=== Stated problem ===
Copy exactly, please, the lines of the data from its start through the line containing "rad = math.radians".

=== Supplied information ===
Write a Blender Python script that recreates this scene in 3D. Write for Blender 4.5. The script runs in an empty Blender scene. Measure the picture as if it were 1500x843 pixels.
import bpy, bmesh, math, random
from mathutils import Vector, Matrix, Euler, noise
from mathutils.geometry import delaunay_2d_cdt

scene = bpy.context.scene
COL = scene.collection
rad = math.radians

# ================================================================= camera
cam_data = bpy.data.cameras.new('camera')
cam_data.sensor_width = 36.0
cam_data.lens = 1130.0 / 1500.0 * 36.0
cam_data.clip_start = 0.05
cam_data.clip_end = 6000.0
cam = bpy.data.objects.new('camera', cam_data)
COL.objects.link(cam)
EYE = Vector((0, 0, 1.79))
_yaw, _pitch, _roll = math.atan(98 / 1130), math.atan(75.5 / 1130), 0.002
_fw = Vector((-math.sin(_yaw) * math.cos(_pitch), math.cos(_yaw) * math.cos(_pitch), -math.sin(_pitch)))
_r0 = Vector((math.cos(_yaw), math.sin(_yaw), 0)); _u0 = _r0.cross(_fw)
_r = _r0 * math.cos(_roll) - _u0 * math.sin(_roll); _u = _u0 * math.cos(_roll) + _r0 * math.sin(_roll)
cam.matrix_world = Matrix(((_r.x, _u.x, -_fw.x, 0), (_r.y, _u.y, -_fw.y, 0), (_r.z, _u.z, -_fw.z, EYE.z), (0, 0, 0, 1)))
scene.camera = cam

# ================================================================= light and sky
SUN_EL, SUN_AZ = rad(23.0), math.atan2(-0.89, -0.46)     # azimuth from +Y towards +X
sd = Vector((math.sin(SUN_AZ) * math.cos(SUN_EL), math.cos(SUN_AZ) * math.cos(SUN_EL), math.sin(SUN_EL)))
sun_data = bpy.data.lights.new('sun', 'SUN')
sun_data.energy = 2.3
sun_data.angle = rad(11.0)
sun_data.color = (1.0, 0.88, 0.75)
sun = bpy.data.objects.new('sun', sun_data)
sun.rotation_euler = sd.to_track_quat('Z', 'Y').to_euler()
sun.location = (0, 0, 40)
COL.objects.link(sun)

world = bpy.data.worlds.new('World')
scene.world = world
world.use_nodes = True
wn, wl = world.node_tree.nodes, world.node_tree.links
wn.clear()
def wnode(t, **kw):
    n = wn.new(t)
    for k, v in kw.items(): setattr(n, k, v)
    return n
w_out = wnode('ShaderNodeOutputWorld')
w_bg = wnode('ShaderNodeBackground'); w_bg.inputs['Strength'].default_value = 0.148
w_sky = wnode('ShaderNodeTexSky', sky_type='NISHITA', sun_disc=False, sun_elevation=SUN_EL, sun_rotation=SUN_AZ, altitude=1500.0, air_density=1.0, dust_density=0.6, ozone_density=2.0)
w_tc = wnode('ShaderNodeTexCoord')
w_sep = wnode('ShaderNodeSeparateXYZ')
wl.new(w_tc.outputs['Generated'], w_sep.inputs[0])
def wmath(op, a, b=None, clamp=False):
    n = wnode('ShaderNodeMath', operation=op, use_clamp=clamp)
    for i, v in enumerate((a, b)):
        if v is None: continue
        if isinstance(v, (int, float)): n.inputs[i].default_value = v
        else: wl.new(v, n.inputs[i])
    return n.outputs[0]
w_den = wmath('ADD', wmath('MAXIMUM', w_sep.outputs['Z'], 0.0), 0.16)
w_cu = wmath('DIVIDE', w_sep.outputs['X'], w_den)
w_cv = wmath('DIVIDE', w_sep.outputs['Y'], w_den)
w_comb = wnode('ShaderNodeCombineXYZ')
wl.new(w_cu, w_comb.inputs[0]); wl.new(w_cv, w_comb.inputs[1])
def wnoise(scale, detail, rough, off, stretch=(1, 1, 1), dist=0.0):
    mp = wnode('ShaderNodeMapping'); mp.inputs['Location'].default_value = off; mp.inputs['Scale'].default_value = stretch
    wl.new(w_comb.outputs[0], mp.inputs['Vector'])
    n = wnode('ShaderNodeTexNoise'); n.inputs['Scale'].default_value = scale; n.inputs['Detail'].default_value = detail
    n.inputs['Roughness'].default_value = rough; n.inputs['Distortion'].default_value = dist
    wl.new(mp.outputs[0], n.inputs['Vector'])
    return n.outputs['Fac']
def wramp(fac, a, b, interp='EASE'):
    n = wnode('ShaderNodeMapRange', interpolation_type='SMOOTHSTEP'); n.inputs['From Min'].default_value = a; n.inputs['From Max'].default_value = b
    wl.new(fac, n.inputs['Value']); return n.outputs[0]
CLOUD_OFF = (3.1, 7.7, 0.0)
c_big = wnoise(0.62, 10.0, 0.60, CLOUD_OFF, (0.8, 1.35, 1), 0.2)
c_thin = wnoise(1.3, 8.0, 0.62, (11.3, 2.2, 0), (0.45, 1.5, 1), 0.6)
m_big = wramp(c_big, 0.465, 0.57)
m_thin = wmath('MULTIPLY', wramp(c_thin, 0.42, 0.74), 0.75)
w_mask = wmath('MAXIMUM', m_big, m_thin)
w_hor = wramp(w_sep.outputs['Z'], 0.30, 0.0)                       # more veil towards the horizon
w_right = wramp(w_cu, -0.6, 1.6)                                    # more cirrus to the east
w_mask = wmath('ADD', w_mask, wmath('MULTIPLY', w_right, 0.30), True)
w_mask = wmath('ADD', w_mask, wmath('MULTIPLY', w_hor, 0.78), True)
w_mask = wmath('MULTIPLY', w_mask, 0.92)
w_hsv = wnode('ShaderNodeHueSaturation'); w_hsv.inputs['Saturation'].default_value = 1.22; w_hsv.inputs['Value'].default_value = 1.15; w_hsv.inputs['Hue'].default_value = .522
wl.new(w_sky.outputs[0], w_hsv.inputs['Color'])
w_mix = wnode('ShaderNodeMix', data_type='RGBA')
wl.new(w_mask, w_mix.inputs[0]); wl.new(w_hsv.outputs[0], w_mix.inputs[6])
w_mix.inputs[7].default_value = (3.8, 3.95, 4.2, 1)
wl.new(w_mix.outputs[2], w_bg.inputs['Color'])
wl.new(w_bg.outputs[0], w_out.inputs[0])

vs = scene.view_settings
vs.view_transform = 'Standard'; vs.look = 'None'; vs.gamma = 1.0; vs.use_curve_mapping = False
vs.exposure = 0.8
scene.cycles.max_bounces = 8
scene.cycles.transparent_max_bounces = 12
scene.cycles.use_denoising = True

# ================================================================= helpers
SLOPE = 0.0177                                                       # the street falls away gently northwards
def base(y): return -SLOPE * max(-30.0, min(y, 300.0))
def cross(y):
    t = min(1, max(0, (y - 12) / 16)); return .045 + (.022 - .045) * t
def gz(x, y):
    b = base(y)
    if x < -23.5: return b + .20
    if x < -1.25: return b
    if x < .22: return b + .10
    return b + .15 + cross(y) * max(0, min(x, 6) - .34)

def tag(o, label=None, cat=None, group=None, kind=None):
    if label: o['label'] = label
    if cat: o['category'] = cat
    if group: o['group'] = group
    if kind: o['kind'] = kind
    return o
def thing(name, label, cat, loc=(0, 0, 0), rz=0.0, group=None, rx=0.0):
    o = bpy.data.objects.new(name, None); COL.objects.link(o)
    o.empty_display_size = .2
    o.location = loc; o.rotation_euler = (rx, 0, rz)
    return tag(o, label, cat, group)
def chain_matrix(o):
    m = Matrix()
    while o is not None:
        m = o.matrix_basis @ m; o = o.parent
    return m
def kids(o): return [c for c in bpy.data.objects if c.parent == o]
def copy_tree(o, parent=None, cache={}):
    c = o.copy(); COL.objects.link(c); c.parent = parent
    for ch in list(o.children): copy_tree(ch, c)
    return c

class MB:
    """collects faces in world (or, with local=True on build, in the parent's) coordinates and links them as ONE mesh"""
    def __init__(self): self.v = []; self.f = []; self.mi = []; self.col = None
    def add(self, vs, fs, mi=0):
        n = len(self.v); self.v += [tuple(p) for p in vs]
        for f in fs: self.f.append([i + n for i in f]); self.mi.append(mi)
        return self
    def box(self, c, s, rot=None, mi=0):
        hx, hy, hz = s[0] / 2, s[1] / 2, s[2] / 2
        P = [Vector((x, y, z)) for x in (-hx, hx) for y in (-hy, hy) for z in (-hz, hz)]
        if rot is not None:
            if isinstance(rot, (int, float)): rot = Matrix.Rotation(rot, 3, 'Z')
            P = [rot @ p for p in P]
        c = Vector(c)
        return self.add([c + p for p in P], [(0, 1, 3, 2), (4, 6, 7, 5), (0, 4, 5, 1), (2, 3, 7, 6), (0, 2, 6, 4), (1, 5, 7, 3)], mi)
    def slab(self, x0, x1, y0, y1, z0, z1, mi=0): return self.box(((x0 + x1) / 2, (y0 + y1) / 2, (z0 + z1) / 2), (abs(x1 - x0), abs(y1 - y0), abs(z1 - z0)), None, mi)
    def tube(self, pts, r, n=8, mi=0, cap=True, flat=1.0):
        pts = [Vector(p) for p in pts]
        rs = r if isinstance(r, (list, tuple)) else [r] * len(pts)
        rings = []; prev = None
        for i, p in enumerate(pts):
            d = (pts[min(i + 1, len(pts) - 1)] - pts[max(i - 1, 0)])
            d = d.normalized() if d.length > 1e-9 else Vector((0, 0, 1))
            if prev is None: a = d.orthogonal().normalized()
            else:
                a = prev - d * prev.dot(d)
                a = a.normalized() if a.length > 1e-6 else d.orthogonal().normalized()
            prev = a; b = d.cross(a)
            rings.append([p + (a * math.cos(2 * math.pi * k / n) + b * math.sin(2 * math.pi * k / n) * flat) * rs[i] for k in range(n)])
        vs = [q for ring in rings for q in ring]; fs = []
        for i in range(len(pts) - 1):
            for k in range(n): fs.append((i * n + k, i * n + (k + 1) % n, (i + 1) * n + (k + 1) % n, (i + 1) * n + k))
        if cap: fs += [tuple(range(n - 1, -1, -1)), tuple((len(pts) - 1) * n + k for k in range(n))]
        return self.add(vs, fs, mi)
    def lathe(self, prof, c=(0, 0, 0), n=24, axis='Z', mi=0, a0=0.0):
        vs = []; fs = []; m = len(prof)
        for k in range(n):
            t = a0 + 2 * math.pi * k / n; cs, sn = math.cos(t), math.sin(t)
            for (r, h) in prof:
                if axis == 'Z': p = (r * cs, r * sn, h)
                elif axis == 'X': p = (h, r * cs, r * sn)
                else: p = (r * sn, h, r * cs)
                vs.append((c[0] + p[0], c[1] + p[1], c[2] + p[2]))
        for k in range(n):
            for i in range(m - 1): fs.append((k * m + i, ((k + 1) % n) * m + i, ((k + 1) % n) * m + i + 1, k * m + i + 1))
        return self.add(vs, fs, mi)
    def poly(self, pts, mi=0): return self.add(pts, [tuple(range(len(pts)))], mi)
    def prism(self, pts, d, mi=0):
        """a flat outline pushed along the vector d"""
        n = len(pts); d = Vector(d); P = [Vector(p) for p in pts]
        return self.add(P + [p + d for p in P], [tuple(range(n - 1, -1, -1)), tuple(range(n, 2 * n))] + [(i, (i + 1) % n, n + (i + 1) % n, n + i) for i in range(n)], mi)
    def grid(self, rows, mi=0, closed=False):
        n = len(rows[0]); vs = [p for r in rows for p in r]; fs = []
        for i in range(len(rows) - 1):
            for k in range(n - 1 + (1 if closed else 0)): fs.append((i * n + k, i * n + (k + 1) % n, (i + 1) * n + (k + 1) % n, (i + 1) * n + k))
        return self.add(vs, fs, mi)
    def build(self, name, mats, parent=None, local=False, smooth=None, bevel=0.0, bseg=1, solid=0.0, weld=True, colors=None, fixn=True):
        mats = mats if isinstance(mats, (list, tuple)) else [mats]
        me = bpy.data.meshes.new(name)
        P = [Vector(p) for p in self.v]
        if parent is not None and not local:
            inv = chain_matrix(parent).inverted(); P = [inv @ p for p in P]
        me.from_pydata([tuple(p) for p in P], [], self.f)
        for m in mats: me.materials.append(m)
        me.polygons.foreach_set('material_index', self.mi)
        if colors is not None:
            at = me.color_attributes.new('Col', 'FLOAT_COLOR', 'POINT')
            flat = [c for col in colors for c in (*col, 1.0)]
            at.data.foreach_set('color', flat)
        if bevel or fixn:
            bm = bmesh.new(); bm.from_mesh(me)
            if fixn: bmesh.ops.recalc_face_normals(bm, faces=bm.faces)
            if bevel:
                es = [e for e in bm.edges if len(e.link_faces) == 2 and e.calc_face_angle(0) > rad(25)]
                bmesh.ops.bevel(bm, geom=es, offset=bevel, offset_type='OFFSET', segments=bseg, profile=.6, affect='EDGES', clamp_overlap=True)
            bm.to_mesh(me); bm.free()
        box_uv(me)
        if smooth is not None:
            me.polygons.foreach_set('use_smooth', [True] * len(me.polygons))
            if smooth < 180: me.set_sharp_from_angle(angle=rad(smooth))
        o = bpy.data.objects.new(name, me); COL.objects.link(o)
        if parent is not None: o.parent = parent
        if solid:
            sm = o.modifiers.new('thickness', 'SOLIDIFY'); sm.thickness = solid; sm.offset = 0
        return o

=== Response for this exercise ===
Write a Blender Python script that recreates this scene in 3D. Write for Blender 4.5. The script runs in an empty Blender scene. Measure the picture as if it were 1500x843 pixels.
import bpy, bmesh, math, random
from mathutils import Vector, Matrix, Euler, noise
from mathutils.geometry import delaunay_2d_cdt

scene = bpy.context.scene
COL = scene.collection
rad = math.radians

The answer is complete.